• [Problem details]:
Restate, word for word, every line of the data.

• [Dataset section]:
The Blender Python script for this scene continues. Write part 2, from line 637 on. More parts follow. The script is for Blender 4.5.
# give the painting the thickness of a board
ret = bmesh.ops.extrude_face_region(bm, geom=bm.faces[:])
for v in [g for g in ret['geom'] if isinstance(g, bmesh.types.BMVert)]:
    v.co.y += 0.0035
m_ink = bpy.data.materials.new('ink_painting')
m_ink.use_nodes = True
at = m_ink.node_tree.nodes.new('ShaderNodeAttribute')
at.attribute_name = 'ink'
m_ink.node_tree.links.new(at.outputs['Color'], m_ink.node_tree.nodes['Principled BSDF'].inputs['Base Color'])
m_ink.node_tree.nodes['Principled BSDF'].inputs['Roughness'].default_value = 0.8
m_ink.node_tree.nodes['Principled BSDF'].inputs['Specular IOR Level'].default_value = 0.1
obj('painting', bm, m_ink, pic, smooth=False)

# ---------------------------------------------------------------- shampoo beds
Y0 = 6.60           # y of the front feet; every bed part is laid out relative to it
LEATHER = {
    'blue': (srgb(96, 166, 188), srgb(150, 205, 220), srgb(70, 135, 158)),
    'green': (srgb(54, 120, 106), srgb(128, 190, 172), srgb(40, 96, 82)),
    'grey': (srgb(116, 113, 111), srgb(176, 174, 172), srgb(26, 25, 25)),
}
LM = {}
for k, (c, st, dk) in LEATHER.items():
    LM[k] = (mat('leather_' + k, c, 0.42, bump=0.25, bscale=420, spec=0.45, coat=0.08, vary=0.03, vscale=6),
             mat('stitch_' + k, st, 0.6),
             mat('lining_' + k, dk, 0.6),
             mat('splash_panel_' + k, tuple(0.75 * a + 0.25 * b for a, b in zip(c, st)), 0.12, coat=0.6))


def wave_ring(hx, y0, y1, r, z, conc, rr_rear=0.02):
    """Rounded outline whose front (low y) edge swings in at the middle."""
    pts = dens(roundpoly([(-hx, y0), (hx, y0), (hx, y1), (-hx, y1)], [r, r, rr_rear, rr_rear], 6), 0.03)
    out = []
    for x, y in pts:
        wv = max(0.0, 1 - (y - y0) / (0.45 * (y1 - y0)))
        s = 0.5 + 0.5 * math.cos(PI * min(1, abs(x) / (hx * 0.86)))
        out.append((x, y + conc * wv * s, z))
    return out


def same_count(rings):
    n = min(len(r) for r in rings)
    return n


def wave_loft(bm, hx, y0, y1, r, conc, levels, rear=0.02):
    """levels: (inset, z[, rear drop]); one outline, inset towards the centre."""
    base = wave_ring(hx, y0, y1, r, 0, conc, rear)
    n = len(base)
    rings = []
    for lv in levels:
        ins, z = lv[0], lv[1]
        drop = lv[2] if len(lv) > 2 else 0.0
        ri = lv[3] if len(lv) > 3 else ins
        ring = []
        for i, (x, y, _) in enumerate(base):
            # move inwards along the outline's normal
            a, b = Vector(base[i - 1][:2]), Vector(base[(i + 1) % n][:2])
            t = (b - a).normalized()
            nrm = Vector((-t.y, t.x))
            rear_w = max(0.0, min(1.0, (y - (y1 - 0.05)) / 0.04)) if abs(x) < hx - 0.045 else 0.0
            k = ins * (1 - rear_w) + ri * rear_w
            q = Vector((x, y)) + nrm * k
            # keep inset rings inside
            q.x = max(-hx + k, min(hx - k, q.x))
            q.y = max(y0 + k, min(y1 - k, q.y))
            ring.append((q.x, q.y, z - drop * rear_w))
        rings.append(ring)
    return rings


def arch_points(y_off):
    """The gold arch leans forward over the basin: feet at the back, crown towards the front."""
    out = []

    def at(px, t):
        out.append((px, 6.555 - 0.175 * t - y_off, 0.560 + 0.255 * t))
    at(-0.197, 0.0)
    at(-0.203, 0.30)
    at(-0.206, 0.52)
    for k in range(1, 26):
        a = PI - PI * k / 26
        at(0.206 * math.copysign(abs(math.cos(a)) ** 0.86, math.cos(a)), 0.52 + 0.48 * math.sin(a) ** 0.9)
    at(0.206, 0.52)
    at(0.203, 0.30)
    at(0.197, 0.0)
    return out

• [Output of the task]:
The Blender Python script for this scene continues. Write part 2, from line 637 on. More parts follow. The script is for Blender 4.5.
# give the painting the thickness of a board
ret = bmesh.ops.extrude_face_region(bm, geom=bm.faces[:])
for v in [g for g in ret['geom'] if isinstance(g, bmesh.types.BMVert)]:
    v.co.y += 0.0035
m_ink = bpy.data.materials.new('ink_painting')
m_ink.use_nodes = True
at = m_ink.node_tree.nodes.new('ShaderNodeAttribute')
at.attribute_name = 'ink'
m_ink.node_tree.links.new(at.outputs['Color'], m_ink.node_tree.nodes['Principled BSDF'].inputs['Base Color'])
m_ink.node_tree.nodes['Principled BSDF'].inputs['Roughness'].default_value = 0.8
m_ink.node_tree.nodes['Principled BSDF'].inputs['Specular IOR Level'].default_value = 0.1
obj('painting', bm, m_ink, pic, smooth=False)

# ---------------------------------------------------------------- shampoo beds
Y0 = 6.60           # y of the front feet; every bed part is laid out relative to it
LEATHER = {
    'blue': (srgb(96, 166, 188), srgb(150, 205, 220), srgb(70, 135, 158)),
    'green': (srgb(54, 120, 106), srgb(128, 190, 172), srgb(40, 96, 82)),
    'grey': (srgb(116, 113, 111), srgb(176, 174, 172), srgb(26, 25, 25)),
}
LM = {}
for k, (c, st, dk) in LEATHER.items():
    LM[k] = (mat('leather_' + k, c, 0.42, bump=0.25, bscale=420, spec=0.45, coat=0.08, vary=0.03, vscale=6),
             mat('stitch_' + k, st, 0.6),
             mat('lining_' + k, dk, 0.6),
             mat('splash_panel_' + k, tuple(0.75 * a + 0.25 * b for a, b in zip(c, st)), 0.12, coat=0.6))


def wave_ring(hx, y0, y1, r, z, conc, rr_rear=0.02):
    """Rounded outline whose front (low y) edge swings in at the middle."""
    pts = dens(roundpoly([(-hx, y0), (hx, y0), (hx, y1), (-hx, y1)], [r, r, rr_rear, rr_rear], 6), 0.03)
    out = []
    for x, y in pts:
        wv = max(0.0, 1 - (y - y0) / (0.45 * (y1 - y0)))
        s = 0.5 + 0.5 * math.cos(PI * min(1, abs(x) / (hx * 0.86)))
        out.append((x, y + conc * wv * s, z))
    return out


def same_count(rings):
    n = min(len(r) for r in rings)
    return n


def wave_loft(bm, hx, y0, y1, r, conc, levels, rear=0.02):
    """levels: (inset, z[, rear drop]); one outline, inset towards the centre."""
    base = wave_ring(hx, y0, y1, r, 0, conc, rear)
    n = len(base)
    rings = []
    for lv in levels:
        ins, z = lv[0], lv[1]
        drop = lv[2] if len(lv) > 2 else 0.0
        ri = lv[3] if len(lv) > 3 else ins
        ring = []
        for i, (x, y, _) in enumerate(base):
            # move inwards along the outline's normal
            a, b = Vector(base[i - 1][:2]), Vector(base[(i + 1) % n][:2])
            t = (b - a).normalized()
            nrm = Vector((-t.y, t.x))
            rear_w = max(0.0, min(1.0, (y - (y1 - 0.05)) / 0.04)) if abs(x) < hx - 0.045 else 0.0
            k = ins * (1 - rear_w) + ri * rear_w
            q = Vector((x, y)) + nrm * k
            # keep inset rings inside
            q.x = max(-hx + k, min(hx - k, q.x))
            q.y = max(y0 + k, min(y1 - k, q.y))
            ring.append((q.x, q.y, z - drop * rear_w))
        rings.append(ring)
    return rings


def arch_points(y_off):
    """The gold arch leans forward over the basin: feet at the back, crown towards the front."""
    out = []

    def at(px, t):
        out.append((px, 6.555 - 0.175 * t - y_off, 0.560 + 0.255 * t))
    at(-0.197, 0.0)
    at(-0.203, 0.30)
    at(-0.206, 0.52)
    for k in range(1, 26):
        a = PI - PI * k / 26
        at(0.206 * math.copysign(abs(math.cos(a)) ** 0.86, math.cos(a)), 0.52 + 0.48 * math.sin(a) ** 0.9)
    at(0.206, 0.52)
    at(0.203, 0.30)
    at(0.197, 0.0)
    return out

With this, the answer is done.